PROBLEM DESCRIPTION :: Identify the lines that contain the string "from", then copy each of them.
** BEGIN INFORMATION SUPPLIED **
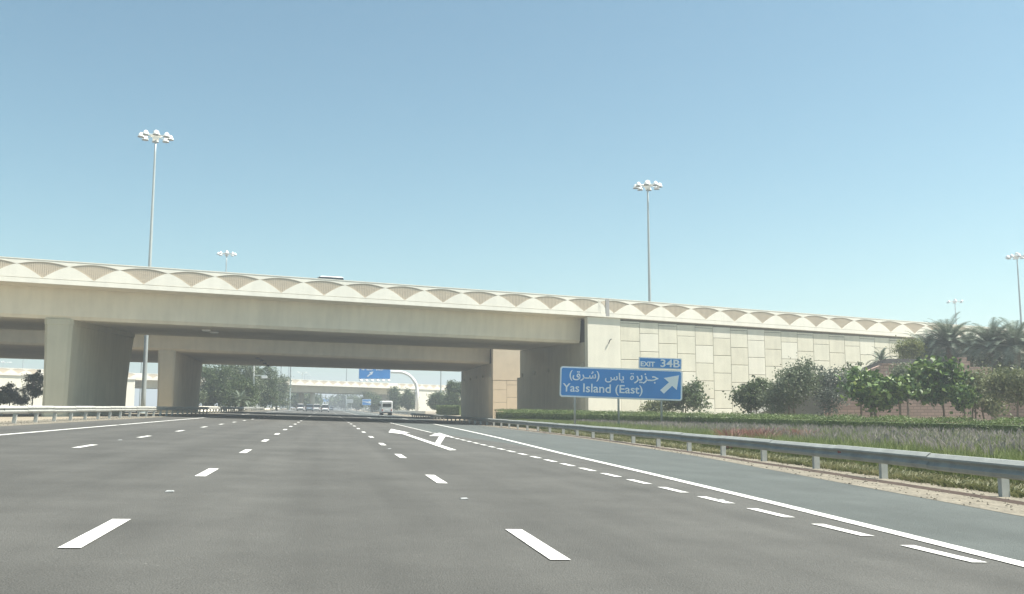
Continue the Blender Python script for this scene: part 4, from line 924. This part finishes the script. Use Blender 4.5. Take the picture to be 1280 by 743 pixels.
# left side
pxtree('small_tree', 'bushy dark small tree at the far left edge, seen under the overpasses', 1, 23, 475, 506, 112, 'dark', 3000, .2, nb=8, clump=.22)
pxtree('small_tree', 'taller pointed dark tree just left of the big pier', 28, 51, 461, 502, 112, 'dark', 4200, .2, nb=9, clump=.24, trunk_px=(39,), spikes=3)
pxtree('bush', 'low green bush between the two small trees left of the big pier', 19, 33, 495, 507, 116, 'dark', 1500, .2, nb=5, cat='bush', clump=.3)
pxtree('bush', 'low green bush at the far left edge behind the guardrail', -12, 8, 493, 505, 108, 'olive', 1500, .3, nb=5, cat='bush', clump=.3)
big = 'large trees in the median beyond the second overpass'
for i, (x0, x1, y0, y1, zc, mm, nl, lb) in enumerate((
    (243, 288, 452, 509, 176, 'dark', 9000, 'leftmost big dark green tree beyond the second pier'),
    (276, 326, 446, 509, 184, 'grey', 9000, 'broad pale green tree second from the left beyond the piers'),
    (306, 347, 452, 510, 196, 'dark', 8000, 'big dark tree behind the white camera pole'),
    (330, 362, 464, 510, 222, 'grey', 6000, 'rightmost big median tree with rounded right side'),
    (288, 316, 470, 510, 168, 'dark', 5000, 'lower dark tree in front of the two broad median trees'))):
    pxtree('big_tree', lb, x0, x1, y0, y1, zc, mm, int(nl*1.7), .36, nb=16, clump=.6, tr=.25, group=big, low=True)
pxtree('bush', 'small bush right of the second pier, left of the big trees', 243, 256, 485, 507, 165, 'grey', 900, .3, nb=4, cat='bush', clump=.3)
palm('low shaggy palm at the foot of the big median trees', 300, 502.5, 160, 2.6, 40, None, 31, name='young_palm')
for i, (x0, x1, y0, y1, zc, lb) in enumerate(((360, 388, 491, 511, 330, 'hazy tree under the left end of the distant overpass'), (384, 400, 493, 511, 420, 'hazier rounded tree behind the distant cars'),
    (424, 440, 499, 510, 520, 'hazy tree clump right of where the road vanishes'), (436, 456, 497, 511, 430, 'hazy tree left of the small blue sign'))):
    pxtree('distant_tree', lb, x0, x1, y0, y1, zc, 'dark', 4000, .9, nb=8, clump=1.2, tr=.25)
for i, (x0, x1, y0, y1, zc, lb) in enumerate(((453, 478, 489, 511, 300, 'tree behind the grey gantry and small blue sign'), (488, 501, 484, 511, 270, 'oval clipped tree right of the white bus'),
    (502, 520, 485, 511, 262, 'oval clipped tree beside the white gantry column'), (537, 556, 489, 511, 225, 'round tree right of the white gantry column'),
    (552, 570, 492, 511, 215, 'low round tree between two taller ones left of the tan abutment'), (558, 580, 476, 511, 205, 'tall dark tree against the tan abutment'))):
    pxtree('clipped_tree', lb, x0, x1, y0, y1, zc, 'dark', 6000, .42, nb=12, clump=.5, tr=.2, low=True)
for i in range(26):         # tree belts far along the road
    s_ = -1 if i < 13 else 1; zc = 520+i % 13*120; xx = 407+s_*(9500+ (i*37 % 5)*900)/zc+(-8 if s_ < 0 else 3)
    h = 8.5*F/zc; pxtree('distant_tree', 'hazy far tree in the belt along the '+('left' if s_ < 0 else 'right')+' of the vanishing road', xx-h*.9, xx+h*.9, HOR-h, HOR+1, zc, 'dark', 900, 1.7, nb=5, clump=2., tr=.3, limbs=2,
           group='far tree belt '+('left' if s_ < 0 else 'right')+' of the road')

# ------------------------------------------------------------ vehicles
def car(label, pos, heading, paint, L=4.7, Wd=1.85, H=1.75, suv=True, rear=True):
    rt = thing('car', label, 'car', pos); rt.rotation_euler = (0, 0, heading); h = H
    def ringy(y, w_, z0, z1): return [(-w_/2, y, z0), (w_/2, y, z0), (w_/2*1.0, y, (z0+z1)*.55), (w_/2*.94, y, z1), (-w_/2*.94, y, z1), (-w_/2, y, (z0+z1)*.55)]
    b = MB(); b.loft([ringy(-L/2, Wd*.86, .38, .85), ringy(-L/2+.15, Wd*.97, .26, 1.0), ringy(-L/2+.9, Wd, .24, 1.03), ringy(L/2-1.4, Wd, .24, 1.02), ringy(L/2-.5, Wd*.97, .26, .92), ringy(L/2, Wd*.85, .38, .72)])
    link('body', b.mesh('body', paint), rt)
    cw = Wd*.93; c = MB(); yb = -L/2+(.12 if suv else .75); c.loft([[(-cw/2, yb, .98), (cw/2, yb, .98), (cw/2, L/2-1.25, 1.0), (-cw/2, L/2-1.25, 1.0)], [(-cw*.41, yb+.3, h-.06), (cw*.41, yb+.3, h-.06), (cw*.41, L/2-2.1, h-.06), (-cw*.41, L/2-2.1, h-.06)]])
    link('windows', c.mesh('windows', M['glass']), rt)
    link('roof', MB().loft([[(-cw*.425, yb+.24, h-.07), (cw*.425, yb+.24, h-.07), (cw*.425, L/2-2.05, h-.07), (-cw*.425, L/2-2.05, h-.07)], [(-cw*.38, yb+.4, h), (cw*.38, yb+.4, h), (cw*.38, L/2-2.25, h), (-cw*.38, L/2-2.25, h)]]).mesh('roof', paint), rt)
    for sx in (-1, 1):
        for yy in (-L/2+.85, L/2-.9):
            wv = MB(); rings = [[(sx*(Wd/2-x), yy+.34*math.cos(2*math.pi*k/14)*q, .34+.34*math.sin(2*math.pi*k/14)*q) for k in range(14)] for x, q in ((.24, .9), (.22, 1), (.02, 1), (-.005, .85))]
            wv.loft(rings); wh = link('wheel', wv.mesh('wheel', M['black']), rt)
            rm = MB(); rm.loft([[(sx*(Wd/2-x), yy+.2*math.cos(2*math.pi*k/10)*q, .34+.2*math.sin(2*math.pi*k/10)*q) for k in range(10)] for x, q in ((.02, 1), (-.015, .8))]); link('rim', rm.mesh('rim', M['carsilver']), wh)
        link('tail_light', MB().box((sx*Wd*.42, -L/2+.06, .82), (.2, .1, .3)).mesh('tail_light', M['lampred']), rt)
        link('headlight', MB().box((sx*Wd*.36, L/2-.06, .66), (.34, .12, .16)).mesh('headlight', M['white']), rt)
        link('side_mirror', MB().box((sx*(Wd/2+.08), L/2-1.55, 1.05), (.2, .12, .16)).mesh('side_mirror', paint), rt)
    link('rear_bumper', MB().box((0, -L/2-.02, .42), (Wd*.9, .14, .2)).mesh('rear_bumper', M['darkmetal']), rt)
    link('number_plate', MB().box((0, -L/2-.02, .72), (.5, .03, .14)).mesh('number_plate', M['white']), rt)
    return rt
for x, zc, pt, hh, lb in ((375.8, 232, 'carwhite', 1.8, 'leftmost of the distant cars in a row, white'), (387, 226, 'carblue', 1.75, 'grey blue car second from the left among the distant cars'),
        (395.8, 236, 'carwhite', 1.9, 'white car in the middle of the distant row'), (406.5, 226, 'carwhite', 1.85, 'white car rightmost of the nearer distant row'),
        (402, 300, 'carsilver', 1.5, 'small silver car farther on, between the two right white cars'), (413.5, 330, 'carblue', 1.6, 'small hazy bluish car right of the distant row')):
    car(lb, foot(x, zc), 0, M[pt], H=hh)
car('white car on the opposite road between the second pier and the trees', foot(257.5, 218), math.pi, M['carwhite'], H=1.8)
# car on the near overpass, only its roof above the parapet
pc = W3((at(397, 347, 80)-O1).dot(D), 4.0, 0); dz = at(411, 343.2, (pc-EYE).dot(FW)).z
rc = car('white car driving on the nearest overpass, only its roof above the parapet', Vector((pc.x, pc.y, dz-1.85)), math.atan2(D.y, D.x)+math.pi/2, M['carwhite'], H=1.85, L=4.5)
# bus
def bus(label, pos, Wd=2.1, H=2.75, L=7.0):
    rt = thing('minibus', label, 'bus', pos)
    def rr2(y, w_, z0, z1, r_=.25): return [(x, y, z) for x, z in rrect(-w_/2, w_/2, z0, z1, r_, 4)]
    b = MB(); b.loft([rr2(-L/2, Wd*.93, .5, H-.12), rr2(-L/2+.12, Wd, .42, H-.02), rr2(-L/2+.5, Wd, .42, H), rr2(L/2-.6, Wd, .42, H), rr2(L/2, Wd*.9, .5, H-.45)]); link('body', b.mesh('body', M['carwhite']), rt)
    link('rear_window', MB().prism([(x, -L/2-.02, z) for x, z in rrect(-Wd*.38, Wd*.38, 1.62, 2.25, .12)], (0, .06, 0)).mesh('rear_window', M['glass']), rt)
    for sx in (-1, 1):
        for k in range(5): link('side_window', MB().box((sx*Wd/2, -L/2+1.0+k*1.15, 1.85), (.03, 1.0, .7)).mesh('side_window', M['glass']), rt)
        for yy in (-L/2+1.3, L/2-1.2):
            wv = MB(); wv.loft([[(sx*(Wd/2-x), yy+.42*q*math.cos(2*math.pi*k/14), .42+.42*q*math.sin(2*math.pi*k/14)) for k in range(14)] for x, q in ((.5, .9), (.48, 1), (.03, 1), (0, .8))]); link('wheel', wv.mesh('wheel', M['black']), rt)
        link('tail_light', MB().box((sx*Wd*.41, -L/2-.01, 1.0), (.2, .06, .32)).mesh('tail_light', M['lampred']), rt)
        link('side_mirror', MB().box((sx*(Wd/2+.12), L/2-.5, 2.0), (.18, .1, .36)).mesh('side_mirror', M['black']), rt)
    link('rear_bumper', MB().box((0, -L/2-.02, .56), (Wd*.92, .2, .22)).mesh('rear_bumper', M['darkmetal']), rt)
    link('number_plate', MB().box((0, -L/2-.015, 1.05), (.5, .03, .16)).mesh('number_plate', M['signwhite']), rt)
    return rt
bus('white minibus driving away on the exit road under the far gantry', foot(482.2, 178))
# pale concrete barrier on the far median
mb = MB(); prof = [(-.3, 0), (-.3, .12), (-.12, .4), (-.08, .9), (.08, .9), (.12, .4), (.3, .12), (.3, 0)]
mb.loft([[Vector((-20+x, y, .44+z)) for x, z in prof] for y in (150, 420)]); solo('concrete_barrier', mb, M['parapet'], 'pale concrete barrier in the median beyond the second overpass', 'barrier', None, (-20, 150, .44))
mb = MB(); mb.loft([[Vector((x0+x, y, gz(18)+z)) for x, z in prof] for x0, y in ((18, 170), (18, 420))]); solo('concrete_barrier', mb, M['parapet'], 'pale low barrier right of the far exit road', 'barrier', None, (18, 170, gz(18)))

# ------------------------------------------------------------ haze
hz = MB(); hz.hexa([(-2600, -120, -2.), (2600, -120, -2.), (2600, 5000, -2.), (-2600, 5000, -2.), (-2600, -120, 46), (2600, -120, 46), (2600, 5000, 46), (-2600, 5000, 46)])
hm = bpy.data.materials.new('haze'); hm.use_nodes = True; t = hm.node_tree; t.nodes.remove(t.nodes['Principled BSDF'])
pv = t.nodes.new('ShaderNodeVolumePrincipled'); pv.inputs['Color'].default_value = (.88, .94, 1, 1); pv.inputs['Density'].default_value = .0013; pv.inputs['Anisotropy'].default_value = .2
t.links.new(pv.outputs[0], t.nodes['Material Output'].inputs['Volume'])
ho = link('haze', hz.mesh('haze', hm)); tag(ho, None, None, None, 'stuff')
for o in COL.objects:
    if '_w' in o: del o['_w']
** END INFORMATION SUPPLIED **
RESPONSE TO THE TASK ::
Continue the Blender Python script for this scene: part 4, from line 924. This part finishes the script. Use Blender 4.5. Take the picture to be 1280 by 743 pixels.
    (276, 326, 446, 509, 184, 'grey', 9000, 'broad pale green tree second from the left beyond the piers'),
for x, zc, pt, hh, lb in ((375.8, 232, 'carwhite', 1.8, 'leftmost of the distant cars in a row, white'), (387, 226, 'carblue', 1.75, 'grey blue car second from the left among the distant cars'),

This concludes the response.